Write out the full listing again, exactly as it stands.
** start **
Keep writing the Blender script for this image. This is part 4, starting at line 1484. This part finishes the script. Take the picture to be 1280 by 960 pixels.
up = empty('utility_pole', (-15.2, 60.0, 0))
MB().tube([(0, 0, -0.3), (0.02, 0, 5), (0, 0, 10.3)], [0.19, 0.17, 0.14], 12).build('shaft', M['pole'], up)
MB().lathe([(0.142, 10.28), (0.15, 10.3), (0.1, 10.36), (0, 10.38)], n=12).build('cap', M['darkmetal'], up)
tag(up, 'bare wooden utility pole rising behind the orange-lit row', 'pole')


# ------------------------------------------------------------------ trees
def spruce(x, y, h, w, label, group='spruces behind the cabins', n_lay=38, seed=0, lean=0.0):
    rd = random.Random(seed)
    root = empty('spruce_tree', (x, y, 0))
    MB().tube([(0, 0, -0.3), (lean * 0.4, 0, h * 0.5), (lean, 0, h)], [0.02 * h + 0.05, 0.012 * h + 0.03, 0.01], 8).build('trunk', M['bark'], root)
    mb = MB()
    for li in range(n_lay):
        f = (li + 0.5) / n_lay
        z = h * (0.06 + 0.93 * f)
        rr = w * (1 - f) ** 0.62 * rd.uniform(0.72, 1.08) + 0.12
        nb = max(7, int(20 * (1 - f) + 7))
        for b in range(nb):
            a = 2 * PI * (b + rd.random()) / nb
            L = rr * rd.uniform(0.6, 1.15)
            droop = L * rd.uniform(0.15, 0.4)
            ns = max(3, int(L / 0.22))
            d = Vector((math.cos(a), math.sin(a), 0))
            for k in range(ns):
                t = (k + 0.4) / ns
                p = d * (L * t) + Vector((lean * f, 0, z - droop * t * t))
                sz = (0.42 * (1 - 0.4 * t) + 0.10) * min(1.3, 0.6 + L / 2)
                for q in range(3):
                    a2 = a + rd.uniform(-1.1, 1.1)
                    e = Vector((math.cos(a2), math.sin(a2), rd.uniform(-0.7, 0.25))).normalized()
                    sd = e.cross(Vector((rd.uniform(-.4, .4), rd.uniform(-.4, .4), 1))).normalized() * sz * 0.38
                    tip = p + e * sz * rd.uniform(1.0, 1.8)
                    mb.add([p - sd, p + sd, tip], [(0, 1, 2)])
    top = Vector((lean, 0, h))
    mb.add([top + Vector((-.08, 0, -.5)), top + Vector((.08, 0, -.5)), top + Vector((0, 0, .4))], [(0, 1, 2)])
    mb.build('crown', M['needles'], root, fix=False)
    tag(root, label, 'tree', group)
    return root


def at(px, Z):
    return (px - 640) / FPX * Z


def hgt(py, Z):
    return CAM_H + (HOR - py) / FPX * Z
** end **
■ THE OUTPUT:
Keep writing the Blender script for this image. This is part 4, starting at line 1484. This part finishes the script. Take the picture to be 1280 by 960 pixels.
up = empty('utility_pole', (-15.2, 60.0, 0))
MB().tube([(0, 0, -0.3), (0.02, 0, 5), (0, 0, 10.3)], [0.19, 0.17, 0.14], 12).build('shaft', M['pole'], up)
MB().lathe([(0.142, 10.28), (0.15, 10.3), (0.1, 10.36), (0, 10.38)], n=12).build('cap', M['darkmetal'], up)
tag(up, 'bare wooden utility pole rising behind the orange-lit row', 'pole')


# ------------------------------------------------------------------ trees
def spruce(x, y, h, w, label, group='spruces behind the cabins', n_lay=38, seed=0, lean=0.0):
    rd = random.Random(seed)
    root = empty('spruce_tree', (x, y, 0))
    MB().tube([(0, 0, -0.3), (lean * 0.4, 0, h * 0.5), (lean, 0, h)], [0.02 * h + 0.05, 0.012 * h + 0.03, 0.01], 8).build('trunk', M['bark'], root)
    mb = MB()
    for li in range(n_lay):
        f = (li + 0.5) / n_lay
        z = h * (0.06 + 0.93 * f)
        rr = w * (1 - f) ** 0.62 * rd.uniform(0.72, 1.08) + 0.12
        nb = max(7, int(20 * (1 - f) + 7))
        for b in range(nb):
            a = 2 * PI * (b + rd.random()) / nb
            L = rr * rd.uniform(0.6, 1.15)
            droop = L * rd.uniform(0.15, 0.4)
            ns = max(3, int(L / 0.22))
            d = Vector((math.cos(a), math.sin(a), 0))
            for k in range(ns):
                t = (k + 0.4) / ns
                p = d * (L * t) + Vector((lean * f, 0, z - droop * t * t))
                sz = (0.42 * (1 - 0.4 * t) + 0.10) * min(1.3, 0.6 + L / 2)
                for q in range(3):
                    a2 = a + rd.uniform(-1.1, 1.1)
                    e = Vector((math.cos(a2), math.sin(a2), rd.uniform(-0.7, 0.25))).normalized()
                    sd = e.cross(Vector((rd.uniform(-.4, .4), rd.uniform(-.4, .4), 1))).normalized() * sz * 0.38
                    tip = p + e * sz * rd.uniform(1.0, 1.8)
                    mb.add([p - sd, p + sd, tip], [(0, 1, 2)])
    top = Vector((lean, 0, h))
    mb.add([top + Vector((-.08, 0, -.5)), top + Vector((.08, 0, -.5)), top + Vector((0, 0, .4))], [(0, 1, 2)])
    mb.build('crown', M['needles'], root, fix=False)
    tag(root, label, 'tree', group)
    return root


def at(px, Z):
    return (px - 640) / FPX * Z


def hgt(py, Z):
    return CAM_H + (HOR - py) / FPX * Z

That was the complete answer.